Founding Brothers: The Revolutionary Generation – Joseph J. Ellis
Founding Brothers presents the world of the revolutionary generation and the people who made it happen in the most thoughtful and insightful volume about the beginnings of the American experiment I have yet read. Joseph Ellis chooses several seminal moments and places them within a context of the development of ideas of “Americanness.” He clarifies relationships and issues, bringing them into clear focus for the general reader.
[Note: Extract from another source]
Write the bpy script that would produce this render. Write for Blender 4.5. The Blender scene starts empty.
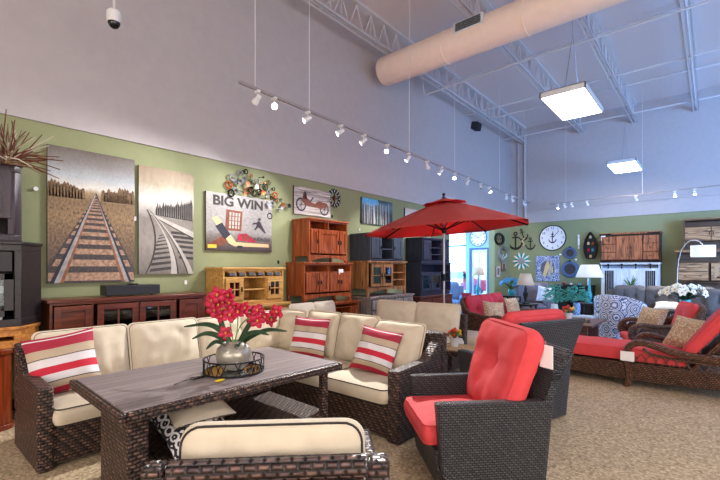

In considering Virginia’s two-faced response to the slavery question in the 1790’s, Ellis says that the Commonwealth “talked northern, but thought southern.” He neglects to consider Virginia’s role as a breeder of slaves for other states. It is my understanding that many of Virginia’s largest plantations, including the huge Carter-Lee plantation, were in the business of breeding slaves and supplying them to states further south. If this is true, the Virginia had a stake in ending the importation of slaves while continuing the institution of slavery.
“Based on what we now know about the Anglo-American connection in the pre-Revolution era – that is, before it was severed – the initial identification of the colonial population as “Americans” came from English writers who used the term negatively, as a way of referring to a marginal or peripheral population unworthy of equal status with full-blooded Englishmen back at the metropolitan center of the British Empire. The word was uttered and heard as an insult that designated an inferior or subordinate people. The entire thrust of the colonists’ justification for independence was to reject that designation on the grounds that they possessed all the rights of British citizens. And the ultimate source of those rights did not lie in any indigenously American origins, but rather in a transcendent realm of natural rights allegedly shared by all men everywhere….The term American like the term democrat began as an epithet, the former referring to a provincial, inferior creature, the latter to one who panders to the crude and mindless whims of the masses.” (10)
In page after page, Ellis provides insights into how the efforts of the revolutionary generation following the establishment of the infant United States established precedents and traditions that created the country we now enjoy. He highlights the importance of the Hamilton-Burr duel as showing the futility of settling American problems through interpersonal violence. He discusses how the wily Madison led Congress through the forest of confusions surrounding slavery to put off the crucial decisions until the Union could be established on a more thorough footing. The power of Washington’s hold on the Nation’s imagination has long eluded me. Ellis helped me to see how Washington’s vision of a continental American empire coupled with his refusal to take on the final trappings of monarchy set precedents now enshrined in the Constitution. I had always viewed him as a man best distinguished by his silence. Ellis shows how Washington mixes silence with eloquence to create the core values of America.
Ellis’ insights into American history (and history in general) are so frequent and lucid, it is difficult to isolate them. In discussing the rivalry and finally renewed friendship between Jefferson and Adams, he points out that history as history often cleans up and creates necessary myths cloaking the messiness of living history. He shows how the actual creation of our revolution happened a day at a time and was made up as it went along rather than the myth-filled story we all love of patriots coming together to create a nearly unanimous uprising against England’s tyranny.
This marvelously structured small book fittingly begins with the duel to the death between Alexander Hamilton and Aaron Burr. It ends with the elegiac verbal duel in a series of letters between the retired former presidents and seminal revolutionary Patriots Thomas Jefferson and John Adams. Between the two duels, Ellis presents the founders (Washington, Adams, Abigail Adams, Jefferson, Madison, Hamilton, Burr, Franklin) creating and developing the conversation about the nature of government in a republic which continues to this day. He is perhaps at his best when he details the degree to which the competing ideas about the nature of democracy, the powers of central vs. diffused power, and the sense that these men (and one woman) were present and deeply involved in creating the ideas that echo down through the ages. The current spread of democratic institutions, for instance, seems to fulfill Jefferson’s professed belief that worldwide democracy was inevitable. This fascinating book deserves not only reading, but close study.